Your instructions: Retype everything in the listing, leaving each line exactly as it is.

Available data:
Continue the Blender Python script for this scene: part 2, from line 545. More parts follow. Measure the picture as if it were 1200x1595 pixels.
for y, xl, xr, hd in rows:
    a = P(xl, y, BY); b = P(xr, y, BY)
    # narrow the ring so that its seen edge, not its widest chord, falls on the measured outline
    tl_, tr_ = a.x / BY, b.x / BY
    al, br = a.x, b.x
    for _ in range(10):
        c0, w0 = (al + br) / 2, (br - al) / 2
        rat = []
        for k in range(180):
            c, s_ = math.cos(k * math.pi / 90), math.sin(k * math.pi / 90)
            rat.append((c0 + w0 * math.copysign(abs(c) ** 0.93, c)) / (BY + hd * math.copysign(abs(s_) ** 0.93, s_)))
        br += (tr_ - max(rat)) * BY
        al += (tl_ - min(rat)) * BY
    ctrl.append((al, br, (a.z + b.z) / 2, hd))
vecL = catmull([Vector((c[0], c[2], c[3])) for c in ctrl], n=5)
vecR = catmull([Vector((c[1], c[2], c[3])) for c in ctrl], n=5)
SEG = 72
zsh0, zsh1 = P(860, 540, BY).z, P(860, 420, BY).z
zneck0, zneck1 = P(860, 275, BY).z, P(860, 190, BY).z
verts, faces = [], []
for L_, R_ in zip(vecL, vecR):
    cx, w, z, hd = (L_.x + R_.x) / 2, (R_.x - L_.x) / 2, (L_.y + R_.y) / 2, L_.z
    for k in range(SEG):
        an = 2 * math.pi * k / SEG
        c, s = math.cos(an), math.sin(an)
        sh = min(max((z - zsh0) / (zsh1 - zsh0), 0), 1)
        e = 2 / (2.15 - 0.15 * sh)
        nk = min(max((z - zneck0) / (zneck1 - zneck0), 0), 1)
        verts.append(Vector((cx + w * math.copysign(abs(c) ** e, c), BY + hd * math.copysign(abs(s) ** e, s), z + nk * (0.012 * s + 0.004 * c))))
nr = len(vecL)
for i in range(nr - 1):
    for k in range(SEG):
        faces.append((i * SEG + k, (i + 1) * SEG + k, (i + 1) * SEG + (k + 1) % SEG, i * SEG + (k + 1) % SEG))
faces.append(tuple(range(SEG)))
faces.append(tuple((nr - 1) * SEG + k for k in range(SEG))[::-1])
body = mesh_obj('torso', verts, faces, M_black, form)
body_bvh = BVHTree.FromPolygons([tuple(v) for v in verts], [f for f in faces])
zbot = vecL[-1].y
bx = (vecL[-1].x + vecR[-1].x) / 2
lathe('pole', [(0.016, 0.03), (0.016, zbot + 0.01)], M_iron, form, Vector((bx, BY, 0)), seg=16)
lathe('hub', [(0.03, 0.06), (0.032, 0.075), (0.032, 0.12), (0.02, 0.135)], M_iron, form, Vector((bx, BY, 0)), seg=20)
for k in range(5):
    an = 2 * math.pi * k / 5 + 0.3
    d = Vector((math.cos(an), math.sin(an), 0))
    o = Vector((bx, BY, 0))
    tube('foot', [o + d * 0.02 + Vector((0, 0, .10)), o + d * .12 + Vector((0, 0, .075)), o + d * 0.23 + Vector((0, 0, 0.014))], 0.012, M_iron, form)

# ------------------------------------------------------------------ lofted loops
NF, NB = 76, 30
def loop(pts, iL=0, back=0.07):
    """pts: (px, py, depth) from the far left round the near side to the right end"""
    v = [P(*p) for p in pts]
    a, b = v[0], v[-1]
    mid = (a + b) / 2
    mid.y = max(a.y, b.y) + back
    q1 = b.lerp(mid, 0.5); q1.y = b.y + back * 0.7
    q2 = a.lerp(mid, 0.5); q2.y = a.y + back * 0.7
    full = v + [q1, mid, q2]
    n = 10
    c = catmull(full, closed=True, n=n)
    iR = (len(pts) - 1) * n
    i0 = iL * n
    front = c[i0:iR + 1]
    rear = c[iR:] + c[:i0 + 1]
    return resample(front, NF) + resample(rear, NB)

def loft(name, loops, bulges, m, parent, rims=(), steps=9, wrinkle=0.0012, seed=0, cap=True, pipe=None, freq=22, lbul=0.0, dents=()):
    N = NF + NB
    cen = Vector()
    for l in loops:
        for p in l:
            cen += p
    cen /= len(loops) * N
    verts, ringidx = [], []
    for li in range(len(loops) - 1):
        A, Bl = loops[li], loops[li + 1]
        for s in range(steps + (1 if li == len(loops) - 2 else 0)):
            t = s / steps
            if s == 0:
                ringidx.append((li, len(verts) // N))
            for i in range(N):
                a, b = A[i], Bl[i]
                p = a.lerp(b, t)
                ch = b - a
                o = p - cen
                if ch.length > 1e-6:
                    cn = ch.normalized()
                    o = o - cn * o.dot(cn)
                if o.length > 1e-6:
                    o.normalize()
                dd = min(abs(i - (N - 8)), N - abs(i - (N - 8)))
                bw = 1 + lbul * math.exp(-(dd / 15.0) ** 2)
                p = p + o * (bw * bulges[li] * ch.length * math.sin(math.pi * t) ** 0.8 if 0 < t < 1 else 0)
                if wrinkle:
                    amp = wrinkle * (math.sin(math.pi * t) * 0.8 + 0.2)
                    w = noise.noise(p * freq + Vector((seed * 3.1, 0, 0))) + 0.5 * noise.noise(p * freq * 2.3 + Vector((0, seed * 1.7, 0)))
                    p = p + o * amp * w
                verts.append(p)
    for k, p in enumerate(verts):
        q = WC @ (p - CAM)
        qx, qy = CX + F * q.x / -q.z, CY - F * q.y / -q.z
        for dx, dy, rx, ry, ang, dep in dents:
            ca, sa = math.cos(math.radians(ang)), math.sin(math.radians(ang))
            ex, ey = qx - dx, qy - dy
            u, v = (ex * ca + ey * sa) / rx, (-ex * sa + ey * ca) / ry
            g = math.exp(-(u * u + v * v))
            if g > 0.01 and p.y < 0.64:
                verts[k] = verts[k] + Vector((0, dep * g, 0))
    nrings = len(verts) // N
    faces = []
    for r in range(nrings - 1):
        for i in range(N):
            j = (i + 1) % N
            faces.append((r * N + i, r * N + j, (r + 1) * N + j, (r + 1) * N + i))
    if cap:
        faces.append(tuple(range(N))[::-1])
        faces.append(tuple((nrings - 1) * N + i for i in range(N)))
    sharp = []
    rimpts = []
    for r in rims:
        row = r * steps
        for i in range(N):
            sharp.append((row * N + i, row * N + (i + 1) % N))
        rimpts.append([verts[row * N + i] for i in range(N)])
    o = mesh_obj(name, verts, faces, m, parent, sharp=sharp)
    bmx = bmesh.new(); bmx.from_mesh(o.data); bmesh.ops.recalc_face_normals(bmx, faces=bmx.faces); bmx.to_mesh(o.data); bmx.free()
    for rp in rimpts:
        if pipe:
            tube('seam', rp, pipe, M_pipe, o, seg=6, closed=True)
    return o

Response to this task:
Continue the Blender Python script for this scene: part 2, from line 545. More parts follow. Measure the picture as if it were 1200x1595 pixels.
for y, xl, xr, hd in rows:
    a = P(xl, y, BY); b = P(xr, y, BY)
    # narrow the ring so that its seen edge, not its widest chord, falls on the measured outline
    tl_, tr_ = a.x / BY, b.x / BY
    al, br = a.x, b.x
    for _ in range(10):
        c0, w0 = (al + br) / 2, (br - al) / 2
        rat = []
        for k in range(180):
            c, s_ = math.cos(k * math.pi / 90), math.sin(k * math.pi / 90)
            rat.append((c0 + w0 * math.copysign(abs(c) ** 0.93, c)) / (BY + hd * math.copysign(abs(s_) ** 0.93, s_)))
        br += (tr_ - max(rat)) * BY
        al += (tl_ - min(rat)) * BY
    ctrl.append((al, br, (a.z + b.z) / 2, hd))
vecL = catmull([Vector((c[0], c[2], c[3])) for c in ctrl], n=5)
vecR = catmull([Vector((c[1], c[2], c[3])) for c in ctrl], n=5)
SEG = 72
zsh0, zsh1 = P(860, 540, BY).z, P(860, 420, BY).z
zneck0, zneck1 = P(860, 275, BY).z, P(860, 190, BY).z
verts, faces = [], []
for L_, R_ in zip(vecL, vecR):
    cx, w, z, hd = (L_.x + R_.x) / 2, (R_.x - L_.x) / 2, (L_.y + R_.y) / 2, L_.z
    for k in range(SEG):
        an = 2 * math.pi * k / SEG
        c, s = math.cos(an), math.sin(an)
        sh = min(max((z - zsh0) / (zsh1 - zsh0), 0), 1)
        e = 2 / (2.15 - 0.15 * sh)
        nk = min(max((z - zneck0) / (zneck1 - zneck0), 0), 1)
        verts.append(Vector((cx + w * math.copysign(abs(c) ** e, c), BY + hd * math.copysign(abs(s) ** e, s), z + nk * (0.012 * s + 0.004 * c))))
nr = len(vecL)
for i in range(nr - 1):
    for k in range(SEG):
        faces.append((i * SEG + k, (i + 1) * SEG + k, (i + 1) * SEG + (k + 1) % SEG, i * SEG + (k + 1) % SEG))
faces.append(tuple(range(SEG)))
faces.append(tuple((nr - 1) * SEG + k for k in range(SEG))[::-1])
body = mesh_obj('torso', verts, faces, M_black, form)
body_bvh = BVHTree.FromPolygons([tuple(v) for v in verts], [f for f in faces])
zbot = vecL[-1].y
bx = (vecL[-1].x + vecR[-1].x) / 2
lathe('pole', [(0.016, 0.03), (0.016, zbot + 0.01)], M_iron, form, Vector((bx, BY, 0)), seg=16)
lathe('hub', [(0.03, 0.06), (0.032, 0.075), (0.032, 0.12), (0.02, 0.135)], M_iron, form, Vector((bx, BY, 0)), seg=20)
for k in range(5):
    an = 2 * math.pi * k / 5 + 0.3
    d = Vector((math.cos(an), math.sin(an), 0))
    o = Vector((bx, BY, 0))
    tube('foot', [o + d * 0.02 + Vector((0, 0, .10)), o + d * .12 + Vector((0, 0, .075)), o + d * 0.23 + Vector((0, 0, 0.014))], 0.012, M_iron, form)

# ------------------------------------------------------------------ lofted loops
NF, NB = 76, 30
def loop(pts, iL=0, back=0.07):
    """pts: (px, py, depth) from the far left round the near side to the right end"""
    v = [P(*p) for p in pts]
    a, b = v[0], v[-1]
    mid = (a + b) / 2
    mid.y = max(a.y, b.y) + back
    q1 = b.lerp(mid, 0.5); q1.y = b.y + back * 0.7
    q2 = a.lerp(mid, 0.5); q2.y = a.y + back * 0.7
    full = v + [q1, mid, q2]
    n = 10
    c = catmull(full, closed=True, n=n)
    iR = (len(pts) - 1) * n
    i0 = iL * n
    front = c[i0:iR + 1]
    rear = c[iR:] + c[:i0 + 1]
    return resample(front, NF) + resample(rear, NB)

def loft(name, loops, bulges, m, parent, rims=(), steps=9, wrinkle=0.0012, seed=0, cap=True, pipe=None, freq=22, lbul=0.0, dents=()):
    N = NF + NB
    cen = Vector()
    for l in loops:
        for p in l:
            cen += p
    cen /= len(loops) * N
    verts, ringidx = [], []
    for li in range(len(loops) - 1):
        A, Bl = loops[li], loops[li + 1]
        for s in range(steps + (1 if li == len(loops) - 2 else 0)):
            t = s / steps
            if s == 0:
                ringidx.append((li, len(verts) // N))
            for i in range(N):
                a, b = A[i], Bl[i]
                p = a.lerp(b, t)
                ch = b - a
                o = p - cen
                if ch.length > 1e-6:
                    cn = ch.normalized()
                    o = o - cn * o.dot(cn)
                if o.length > 1e-6:
                    o.normalize()
                dd = min(abs(i - (N - 8)), N - abs(i - (N - 8)))
                bw = 1 + lbul * math.exp(-(dd / 15.0) ** 2)
                p = p + o * (bw * bulges[li] * ch.length * math.sin(math.pi * t) ** 0.8 if 0 < t < 1 else 0)
                if wrinkle:
                    amp = wrinkle * (math.sin(math.pi * t) * 0.8 + 0.2)
                    w = noise.noise(p * freq + Vector((seed * 3.1, 0, 0))) + 0.5 * noise.noise(p * freq * 2.3 + Vector((0, seed * 1.7, 0)))
                    p = p + o * amp * w
                verts.append(p)
    for k, p in enumerate(verts):
        q = WC @ (p - CAM)
        qx, qy = CX + F * q.x / -q.z, CY - F * q.y / -q.z
        for dx, dy, rx, ry, ang, dep in dents:
            ca, sa = math.cos(math.radians(ang)), math.sin(math.radians(ang))
            ex, ey = qx - dx, qy - dy
            u, v = (ex * ca + ey * sa) / rx, (-ex * sa + ey * ca) / ry
            g = math.exp(-(u * u + v * v))
            if g > 0.01 and p.y < 0.64:
                verts[k] = verts[k] + Vector((0, dep * g, 0))
    nrings = len(verts) // N
    faces = []
    for r in range(nrings - 1):
        for i in range(N):
            j = (i + 1) % N
            faces.append((r * N + i, r * N + j, (r + 1) * N + j, (r + 1) * N + i))
    if cap:
        faces.append(tuple(range(N))[::-1])
        faces.append(tuple((nrings - 1) * N + i for i in range(N)))
    sharp = []
    rimpts = []
    for r in rims:
        row = r * steps
        for i in range(N):
            sharp.append((row * N + i, row * N + (i + 1) % N))
        rimpts.append([verts[row * N + i] for i in range(N)])
    o = mesh_obj(name, verts, faces, m, parent, sharp=sharp)
    bmx = bmesh.new(); bmx.from_mesh(o.data); bmesh.ops.recalc_face_normals(bmx, faces=bmx.faces); bmx.to_mesh(o.data); bmx.free()
    for rp in rimpts:
        if pipe:
            tube('seam', rp, pipe, M_pipe, o, seg=6, closed=True)
    return o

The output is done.